Lyle Muller, senior editor of The (Cedar Rapids, Iowa) Gazette, talks about how the paper came across and structured its project on rural prostitution and how he carved out time for reporter Jennifer Hemmingsen to work on it:

We did this series because we had a responsibility to put into perspective something insidious that was happening in the neighborhoods of Iowa towns whose residents have an expectation of safety and normal decency. We did the series as a narrative so that we could tell the details in a compelling, digestible way rather than in a special section or large one-day story that readers could blow off as being too much to read. Here's how the idea started:

The Gazette had been publishing stories, some big, some small, but all straightforward crime and court reports, stemming from a prostitution ring involving a 13-year-old kidnapped girl that was flourishing in Eastern Iowa in late 2004 and early 2005. The stories seemed too bizarre because they involved a prostitution business running out of what appeared to be more than one small Iowa town and they involved human trafficking.

A reporter I oversaw at the time, Zack Kucharski, (I handle The Gazette's Iowa City newsroom; our main newsroom is in Cedar Rapids) covered some of these stories and commented to me one day in fall 2006 that so many people in so many locations were in this mess that the cops still hadn’t figured out what happened or who was involved.

I suggested to him that a powerful story could be told if we could unravel all of this in print sometime and tell people how on earth a prostitution ring involving kidnapped teenagers could flourish in Eastern Iowa towns of 1,000 or fewer people. I suggested to Zack that this story would have so many twists that it may be the perfect narrative series candidate: It seemed to have small stories within a large story and details that would interest readers but be left out of a one-day or three-part story written in usual straight-up, hard-news prose. Zack started talking with law enforcement officials and poring through court records to identify the main players and their court cases.

The Gazette moved Zack into a new position as online database manager ... I hired Jennifer, whom I had known for a while, and turned the assignment over to her, with Zack as a resource. At the time we figured stories would have double bylines. As it turned out, Jennifer pulled in the bulk of the reporting (and all of the key reporting) and Zack was good with his role of finding data and information and sending it her way. We pulled photographer Brian Ray into the story as well last year for the storytelling he brought in his photos.

It is worth noting that finding time for this project required juggling and discipline.

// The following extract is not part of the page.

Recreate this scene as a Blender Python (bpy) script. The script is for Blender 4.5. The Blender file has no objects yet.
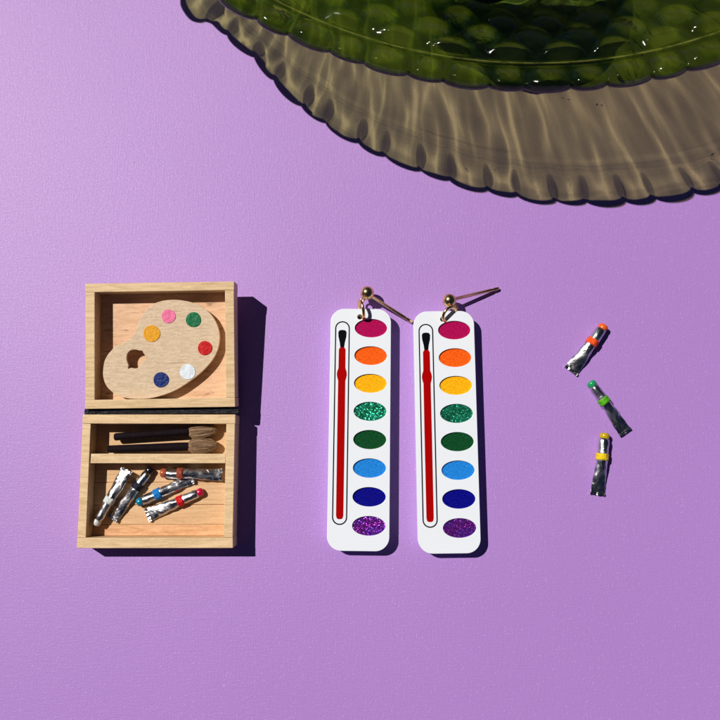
import bpy, bmesh, math, random
from mathutils import Vector, Matrix, noise
K = 0.01                       # one drawing unit (about 0.2 mm on the table) in Blender units
R = math.radians
sc = bpy.context.scene
col = sc.collection
sc.unit_settings.system = 'METRIC'; sc.unit_settings.scale_length = 0.02

# ------------------------------------------------------------------ camera
F = 780.0
TH = math.atan(100 / F)
CAM = Vector((0, -F * math.sin(TH), F * math.cos(TH)))
FW = Vector((0, math.sin(TH), -math.cos(TH))); UP = Vector((0, math.cos(TH), math.sin(TH)))
def P(x, y, z=0.0):
    """point of the table scene at height z seen at photo position x, y (drawing units)"""
    d = FW * F + Vector((1, 0, 0)) * (x - 360) + UP * (360 - y)
    t = (z - CAM.z) / d.z
    return CAM + d * t
cd = bpy.data.cameras.new('camera'); cam = bpy.data.objects.new('camera', cd); col.objects.link(cam)
cam.location = CAM * K; cam.rotation_euler = (TH, 0, 0)
cd.sensor_width = 36; cd.lens = 36 * F / 720; cd.clip_start = 0.05; cd.clip_end = 400
sc.camera = cam

# ------------------------------------------------------------------ light
SX, SY = 0.665, 0.415                     # shadow offset per unit of height
sun_dir = Vector((SX, -SY, -1)).normalized()
sd = bpy.data.lights.new('sun', 'SUN'); sd.energy = 4.6; sd.angle = R(0.5); sd.color = (1.0, 0.95, 0.87)
so = bpy.data.objects.new('sun', sd); col.objects.link(so)
so.rotation_euler = sun_dir.to_track_quat('-Z', 'Y').to_euler(); so.location = (-6, 4, 10)
w = bpy.data.worlds.new('World'); sc.world = w; w.use_nodes = True
nt = w.node_tree; bg = nt.nodes['Background']; sky = nt.nodes.new('ShaderNodeTexSky')
sky.sky_type = 'NISHITA'; sky.sun_disc = False
to_sun = -sun_dir
sky.sun_elevation = math.asin(to_sun.z)
sky.sun_rotation = math.atan2(to_sun.x, to_sun.y)
sky.air_density = 0.28; sky.dust_density = 0.2; sky.altitude = 2500
nt.links.new(sky.outputs[0], bg.inputs[0]); bg.inputs[1].default_value = 0.05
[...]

Jennifer did this project while covering daily duties ranging from mundane musts such as the cops log and court briefs to, in the last month of prepping the story, a multiple murder and suicide. I gave Jennifer one day a week -- Wednesday -- to work exclusively on this project over the winter. Additionally, when Jennifer scored an interview for the project we tried to give that priority during her other days at work. A given was that any time Betty Thompson, Kevin Kinney or M.B. wanted to talk, Jennifer could drop all else. Jennifer can tell you how she got those interviews -- it was great work.

As we drew close to when we wanted to run the series, which was before school ended and people shifted from wanting to read a newspaper to being outside, I gave Jennifer a week off to simply write. The rule was she could call me; I couldn't call her. I think I only violated that rule once. Jennifer likely knows the truth. More days off were built into her schedule for rewriting.